Facebook Messenger Integrates Dropbox, Making File Sharing Easier Than Ever Before

Facebook has continued the development of its Messenger platform by building a relationship with one of the world’s best known and most commonly used cloud storage providers. Users around the world are now able to share files stored in an active Dropbox account directly into existing and new Facebook Messenger conversations without having to leave the app and jump through multiple hoops to either store the file locally on device, or copy and share a direct Dropbox link. This new integration caters for multiple file types and makes the whole process of sharing files so much slicker and efficient.

The integration is now live and accessible directly through Facebook’s Messenger app under the “More” section. For those that may not be particularly adventurous in exploring what each section of Messenger can offer, the “More” part is accessed by the three dots icon in a chat environment, along with a host of other existing integrations. Dropbox has now been introduced into that system.


As long as you actually have the Dropbox app installed on your device, Messenger will allow you to essentially invoke Dropbox over the top of the Messenger app.

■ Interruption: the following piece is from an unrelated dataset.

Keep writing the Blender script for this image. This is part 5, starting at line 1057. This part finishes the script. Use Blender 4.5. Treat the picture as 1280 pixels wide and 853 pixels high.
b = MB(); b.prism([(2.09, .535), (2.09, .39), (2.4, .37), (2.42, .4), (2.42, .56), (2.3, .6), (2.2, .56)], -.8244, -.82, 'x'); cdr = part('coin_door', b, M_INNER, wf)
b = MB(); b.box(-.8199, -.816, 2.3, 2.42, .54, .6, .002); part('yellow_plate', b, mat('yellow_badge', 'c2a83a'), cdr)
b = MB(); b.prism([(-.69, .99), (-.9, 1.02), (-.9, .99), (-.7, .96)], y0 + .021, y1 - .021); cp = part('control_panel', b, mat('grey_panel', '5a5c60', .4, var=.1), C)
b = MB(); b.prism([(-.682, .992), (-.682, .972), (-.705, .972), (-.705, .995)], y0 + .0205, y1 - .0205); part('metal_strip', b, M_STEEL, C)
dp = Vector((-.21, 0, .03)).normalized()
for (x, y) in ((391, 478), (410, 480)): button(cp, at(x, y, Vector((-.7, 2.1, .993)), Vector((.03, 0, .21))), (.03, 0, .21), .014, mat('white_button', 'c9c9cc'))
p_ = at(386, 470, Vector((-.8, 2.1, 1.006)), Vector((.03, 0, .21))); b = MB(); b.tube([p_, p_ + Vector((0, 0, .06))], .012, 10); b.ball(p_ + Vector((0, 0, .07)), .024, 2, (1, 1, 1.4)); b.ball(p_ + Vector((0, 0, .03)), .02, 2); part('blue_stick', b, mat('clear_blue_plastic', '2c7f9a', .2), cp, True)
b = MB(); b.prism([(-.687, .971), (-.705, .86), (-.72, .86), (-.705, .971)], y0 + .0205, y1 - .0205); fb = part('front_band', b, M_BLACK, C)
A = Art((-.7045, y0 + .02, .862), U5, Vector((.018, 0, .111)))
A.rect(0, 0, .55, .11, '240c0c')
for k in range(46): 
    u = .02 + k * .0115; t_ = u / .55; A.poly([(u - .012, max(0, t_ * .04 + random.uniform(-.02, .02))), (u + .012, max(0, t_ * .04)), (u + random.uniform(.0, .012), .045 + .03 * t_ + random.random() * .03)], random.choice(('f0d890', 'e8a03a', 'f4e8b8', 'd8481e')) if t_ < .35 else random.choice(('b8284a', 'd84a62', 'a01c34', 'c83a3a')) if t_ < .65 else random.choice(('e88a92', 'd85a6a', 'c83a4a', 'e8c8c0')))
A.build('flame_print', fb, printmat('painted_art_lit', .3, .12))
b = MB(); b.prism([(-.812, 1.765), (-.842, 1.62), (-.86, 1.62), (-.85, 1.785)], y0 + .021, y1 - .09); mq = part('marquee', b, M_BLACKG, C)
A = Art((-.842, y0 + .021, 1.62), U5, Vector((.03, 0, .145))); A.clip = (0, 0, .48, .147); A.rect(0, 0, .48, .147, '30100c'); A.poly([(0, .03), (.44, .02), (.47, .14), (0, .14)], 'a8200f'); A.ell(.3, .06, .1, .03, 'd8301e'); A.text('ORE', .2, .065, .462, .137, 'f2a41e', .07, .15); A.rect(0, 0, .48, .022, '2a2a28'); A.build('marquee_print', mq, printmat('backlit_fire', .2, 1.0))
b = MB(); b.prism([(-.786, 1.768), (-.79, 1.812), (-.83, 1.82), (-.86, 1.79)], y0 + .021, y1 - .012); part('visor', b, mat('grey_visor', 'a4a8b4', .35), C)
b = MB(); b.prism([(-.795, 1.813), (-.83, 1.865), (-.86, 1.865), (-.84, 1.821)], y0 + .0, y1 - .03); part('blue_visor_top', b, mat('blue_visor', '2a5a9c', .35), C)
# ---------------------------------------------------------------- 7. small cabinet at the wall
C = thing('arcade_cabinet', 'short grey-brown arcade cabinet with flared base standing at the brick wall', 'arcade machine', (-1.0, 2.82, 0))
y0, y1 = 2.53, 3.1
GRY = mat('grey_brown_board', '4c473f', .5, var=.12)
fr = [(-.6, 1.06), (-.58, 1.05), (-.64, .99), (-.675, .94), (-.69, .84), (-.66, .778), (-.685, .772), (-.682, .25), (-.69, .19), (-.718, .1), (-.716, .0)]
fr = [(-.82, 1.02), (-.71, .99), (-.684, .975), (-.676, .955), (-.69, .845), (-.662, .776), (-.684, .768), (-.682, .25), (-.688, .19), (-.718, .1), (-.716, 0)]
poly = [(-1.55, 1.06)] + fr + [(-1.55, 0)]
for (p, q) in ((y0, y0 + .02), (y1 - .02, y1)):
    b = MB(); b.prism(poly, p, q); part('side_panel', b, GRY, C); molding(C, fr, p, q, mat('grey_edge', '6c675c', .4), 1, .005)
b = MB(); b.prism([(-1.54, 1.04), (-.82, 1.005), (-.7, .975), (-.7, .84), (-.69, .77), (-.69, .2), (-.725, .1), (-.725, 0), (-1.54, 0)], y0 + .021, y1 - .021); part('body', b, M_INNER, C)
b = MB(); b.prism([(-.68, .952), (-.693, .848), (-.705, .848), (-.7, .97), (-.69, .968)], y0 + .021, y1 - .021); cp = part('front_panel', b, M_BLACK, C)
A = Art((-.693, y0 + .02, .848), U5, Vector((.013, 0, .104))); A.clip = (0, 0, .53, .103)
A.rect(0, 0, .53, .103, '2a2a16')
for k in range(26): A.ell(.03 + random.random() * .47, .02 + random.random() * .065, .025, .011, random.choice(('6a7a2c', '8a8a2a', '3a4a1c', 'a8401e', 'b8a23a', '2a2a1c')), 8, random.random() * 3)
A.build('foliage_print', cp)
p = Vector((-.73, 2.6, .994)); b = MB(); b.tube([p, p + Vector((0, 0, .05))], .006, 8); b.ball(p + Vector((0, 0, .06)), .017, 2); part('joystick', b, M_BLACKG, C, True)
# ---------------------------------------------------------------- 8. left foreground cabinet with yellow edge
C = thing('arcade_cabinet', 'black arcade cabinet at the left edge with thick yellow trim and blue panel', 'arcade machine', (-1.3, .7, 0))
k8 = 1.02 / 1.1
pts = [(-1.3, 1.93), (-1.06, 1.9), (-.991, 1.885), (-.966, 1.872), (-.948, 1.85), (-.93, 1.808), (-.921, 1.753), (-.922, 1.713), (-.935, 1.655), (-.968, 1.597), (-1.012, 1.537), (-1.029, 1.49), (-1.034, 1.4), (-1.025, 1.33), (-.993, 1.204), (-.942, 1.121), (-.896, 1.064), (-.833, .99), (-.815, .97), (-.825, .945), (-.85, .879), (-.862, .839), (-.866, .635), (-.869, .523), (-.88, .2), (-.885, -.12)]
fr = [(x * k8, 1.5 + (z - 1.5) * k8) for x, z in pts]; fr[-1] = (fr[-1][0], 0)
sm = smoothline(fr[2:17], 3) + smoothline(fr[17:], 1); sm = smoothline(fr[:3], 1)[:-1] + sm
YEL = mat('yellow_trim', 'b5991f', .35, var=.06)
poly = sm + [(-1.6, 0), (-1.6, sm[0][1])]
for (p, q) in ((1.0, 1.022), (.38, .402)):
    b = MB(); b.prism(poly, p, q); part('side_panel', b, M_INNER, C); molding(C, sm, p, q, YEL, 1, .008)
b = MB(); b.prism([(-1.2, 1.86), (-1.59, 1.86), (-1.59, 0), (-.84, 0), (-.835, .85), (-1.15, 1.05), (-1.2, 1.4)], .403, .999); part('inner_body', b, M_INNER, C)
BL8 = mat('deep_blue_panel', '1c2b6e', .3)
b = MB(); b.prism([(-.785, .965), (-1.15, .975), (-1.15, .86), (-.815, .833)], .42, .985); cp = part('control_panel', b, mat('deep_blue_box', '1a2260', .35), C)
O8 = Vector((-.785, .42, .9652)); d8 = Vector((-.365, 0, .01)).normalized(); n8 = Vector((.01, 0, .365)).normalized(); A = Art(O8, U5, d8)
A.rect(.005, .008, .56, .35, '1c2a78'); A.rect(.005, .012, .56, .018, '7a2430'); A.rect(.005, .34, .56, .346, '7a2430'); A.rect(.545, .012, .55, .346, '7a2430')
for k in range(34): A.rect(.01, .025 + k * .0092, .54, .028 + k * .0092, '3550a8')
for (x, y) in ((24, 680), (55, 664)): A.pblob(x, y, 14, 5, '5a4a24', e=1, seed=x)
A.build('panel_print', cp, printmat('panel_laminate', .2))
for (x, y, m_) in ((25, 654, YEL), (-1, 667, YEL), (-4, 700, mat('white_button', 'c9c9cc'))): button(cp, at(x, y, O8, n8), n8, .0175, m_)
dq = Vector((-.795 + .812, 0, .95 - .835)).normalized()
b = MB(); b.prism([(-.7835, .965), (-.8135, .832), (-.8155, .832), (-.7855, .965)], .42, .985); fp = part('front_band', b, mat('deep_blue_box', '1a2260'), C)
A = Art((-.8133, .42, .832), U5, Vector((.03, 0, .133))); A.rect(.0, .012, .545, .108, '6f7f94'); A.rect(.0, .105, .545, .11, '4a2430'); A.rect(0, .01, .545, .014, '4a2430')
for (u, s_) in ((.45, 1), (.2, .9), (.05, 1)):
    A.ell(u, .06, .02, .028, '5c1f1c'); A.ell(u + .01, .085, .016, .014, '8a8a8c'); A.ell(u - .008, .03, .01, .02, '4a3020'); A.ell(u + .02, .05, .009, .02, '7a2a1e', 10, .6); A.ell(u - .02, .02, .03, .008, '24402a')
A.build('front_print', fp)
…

This will require the usual authentication, either via Touch ID or passcode, if one is in place through the Dropbox app settings, and will then instantly provide access to the file structure that you have in place in your Dropbox account. Users can choose to share a photograph including GIFs, video, or even a text document that is instantly handed back to the Messenger conversation and shared as part of the stream just like any other file would be that was chosen from the device itself.

Images, videos and GIFs will be displayed directly in the chat, but any other documents such as a text document for example, will open directly in the recipient’s Dropbox app with the ability to save the file to their account.


Previously, sharing this type of content would have been a little fragmented, and would have required the user to access Dropbox independently of Messenger and save the file to the device for sharing. Alternatively, it would have been possible to share a Dropbox link that would allow the recipient to view and download the file outside of the Messenger platform. Neither of those solutions were particular “pain free”, which is why this new method is sure to be extremely popular.